**YOUR GOAL:** Copy out the data below verbatim.

**TASK INPUT:**

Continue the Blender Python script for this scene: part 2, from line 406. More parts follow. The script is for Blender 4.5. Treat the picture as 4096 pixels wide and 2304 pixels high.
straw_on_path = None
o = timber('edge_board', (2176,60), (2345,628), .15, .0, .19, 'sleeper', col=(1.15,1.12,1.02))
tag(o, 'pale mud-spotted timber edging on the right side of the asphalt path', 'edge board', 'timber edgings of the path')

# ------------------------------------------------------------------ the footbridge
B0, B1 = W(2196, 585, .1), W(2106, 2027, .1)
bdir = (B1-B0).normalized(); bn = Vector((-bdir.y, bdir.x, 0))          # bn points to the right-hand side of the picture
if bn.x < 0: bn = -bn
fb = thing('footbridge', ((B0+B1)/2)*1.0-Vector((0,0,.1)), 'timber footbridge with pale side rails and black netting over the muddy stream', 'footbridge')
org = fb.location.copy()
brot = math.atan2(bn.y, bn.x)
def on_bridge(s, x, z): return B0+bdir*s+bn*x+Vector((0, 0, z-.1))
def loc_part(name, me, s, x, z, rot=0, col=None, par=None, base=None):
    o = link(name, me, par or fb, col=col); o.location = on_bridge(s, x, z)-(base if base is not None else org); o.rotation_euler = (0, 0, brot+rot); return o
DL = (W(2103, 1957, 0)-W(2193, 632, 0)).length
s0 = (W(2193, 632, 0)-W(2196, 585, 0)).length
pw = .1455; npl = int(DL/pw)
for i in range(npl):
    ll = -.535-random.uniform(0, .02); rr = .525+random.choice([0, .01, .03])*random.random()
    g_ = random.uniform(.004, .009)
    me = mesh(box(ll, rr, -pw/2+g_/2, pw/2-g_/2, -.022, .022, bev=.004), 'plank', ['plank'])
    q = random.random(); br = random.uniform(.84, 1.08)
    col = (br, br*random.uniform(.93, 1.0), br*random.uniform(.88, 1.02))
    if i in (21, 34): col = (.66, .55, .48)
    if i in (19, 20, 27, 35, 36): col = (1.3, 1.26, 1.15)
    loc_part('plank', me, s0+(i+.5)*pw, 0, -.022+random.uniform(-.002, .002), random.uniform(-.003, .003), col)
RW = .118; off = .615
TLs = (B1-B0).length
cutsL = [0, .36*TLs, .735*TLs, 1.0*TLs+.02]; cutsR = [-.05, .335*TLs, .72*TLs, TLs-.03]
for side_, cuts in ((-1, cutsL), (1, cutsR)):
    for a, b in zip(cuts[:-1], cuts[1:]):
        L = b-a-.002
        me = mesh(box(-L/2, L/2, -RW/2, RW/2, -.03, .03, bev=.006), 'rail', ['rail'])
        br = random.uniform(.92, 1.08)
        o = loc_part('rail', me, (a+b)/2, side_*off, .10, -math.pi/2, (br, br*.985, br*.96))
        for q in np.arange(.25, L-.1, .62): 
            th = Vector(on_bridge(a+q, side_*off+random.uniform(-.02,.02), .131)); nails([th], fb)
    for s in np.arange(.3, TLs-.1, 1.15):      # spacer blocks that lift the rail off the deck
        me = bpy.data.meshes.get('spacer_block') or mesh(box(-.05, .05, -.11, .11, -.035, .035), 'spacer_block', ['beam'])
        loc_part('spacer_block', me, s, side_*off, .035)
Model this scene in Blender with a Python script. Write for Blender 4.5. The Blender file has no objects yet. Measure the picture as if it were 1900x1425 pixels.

**OUTPUT BELOW:**
Continue the Blender Python script for this scene: part 2, from line 406. More parts follow. The script is for Blender 4.5. Treat the picture as 4096 pixels wide and 2304 pixels high.
straw_on_path = None
o = timber('edge_board', (2176,60), (2345,628), .15, .0, .19, 'sleeper', col=(1.15,1.12,1.02))
tag(o, 'pale mud-spotted timber edging on the right side of the asphalt path', 'edge board', 'timber edgings of the path')

# ------------------------------------------------------------------ the footbridge
B0, B1 = W(2196, 585, .1), W(2106, 2027, .1)
bdir = (B1-B0).normalized(); bn = Vector((-bdir.y, bdir.x, 0))          # bn points to the right-hand side of the picture
if bn.x < 0: bn = -bn
fb = thing('footbridge', ((B0+B1)/2)*1.0-Vector((0,0,.1)), 'timber footbridge with pale side rails and black netting over the muddy stream', 'footbridge')
org = fb.location.copy()
brot = math.atan2(bn.y, bn.x)
def on_bridge(s, x, z): return B0+bdir*s+bn*x+Vector((0, 0, z-.1))
def loc_part(name, me, s, x, z, rot=0, col=None, par=None, base=None):
    o = link(name, me, par or fb, col=col); o.location = on_bridge(s, x, z)-(base if base is not None else org); o.rotation_euler = (0, 0, brot+rot); return o
DL = (W(2103, 1957, 0)-W(2193, 632, 0)).length
s0 = (W(2193, 632, 0)-W(2196, 585, 0)).length
pw = .1455; npl = int(DL/pw)
for i in range(npl):
    ll = -.535-random.uniform(0, .02); rr = .525+random.choice([0, .01, .03])*random.random()
    g_ = random.uniform(.004, .009)
    me = mesh(box(ll, rr, -pw/2+g_/2, pw/2-g_/2, -.022, .022, bev=.004), 'plank', ['plank'])
    q = random.random(); br = random.uniform(.84, 1.08)
    col = (br, br*random.uniform(.93, 1.0), br*random.uniform(.88, 1.02))
    if i in (21, 34): col = (.66, .55, .48)
    if i in (19, 20, 27, 35, 36): col = (1.3, 1.26, 1.15)
    loc_part('plank', me, s0+(i+.5)*pw, 0, -.022+random.uniform(-.002, .002), random.uniform(-.003, .003), col)
RW = .118; off = .615
TLs = (B1-B0).length
cutsL = [0, .36*TLs, .735*TLs, 1.0*TLs+.02]; cutsR = [-.05, .335*TLs, .72*TLs, TLs-.03]
for side_, cuts in ((-1, cutsL), (1, cutsR)):
    for a, b in zip(cuts[:-1], cuts[1:]):
        L = b-a-.002
        me = mesh(box(-L/2, L/2, -RW/2, RW/2, -.03, .03, bev=.006), 'rail', ['rail'])
        br = random.uniform(.92, 1.08)
        o = loc_part('rail', me, (a+b)/2, side_*off, .10, -math.pi/2, (br, br*.985, br*.96))
        for q in np.arange(.25, L-.1, .62): 
            th = Vector(on_bridge(a+q, side_*off+random.uniform(-.02,.02), .131)); nails([th], fb)
    for s in np.arange(.3, TLs-.1, 1.15):      # spacer blocks that lift the rail off the deck
        me = bpy.data.meshes.get('spacer_block') or mesh(box(-.05, .05, -.11, .11, -.035, .035), 'spacer_block', ['beam'])
        loc_part('spacer_block', me, s, side_*off, .035)
Model this scene in Blender with a Python script. Write for Blender 4.5. The Blender file has no objects yet. Measure the picture as if it were 1900x1425 pixels.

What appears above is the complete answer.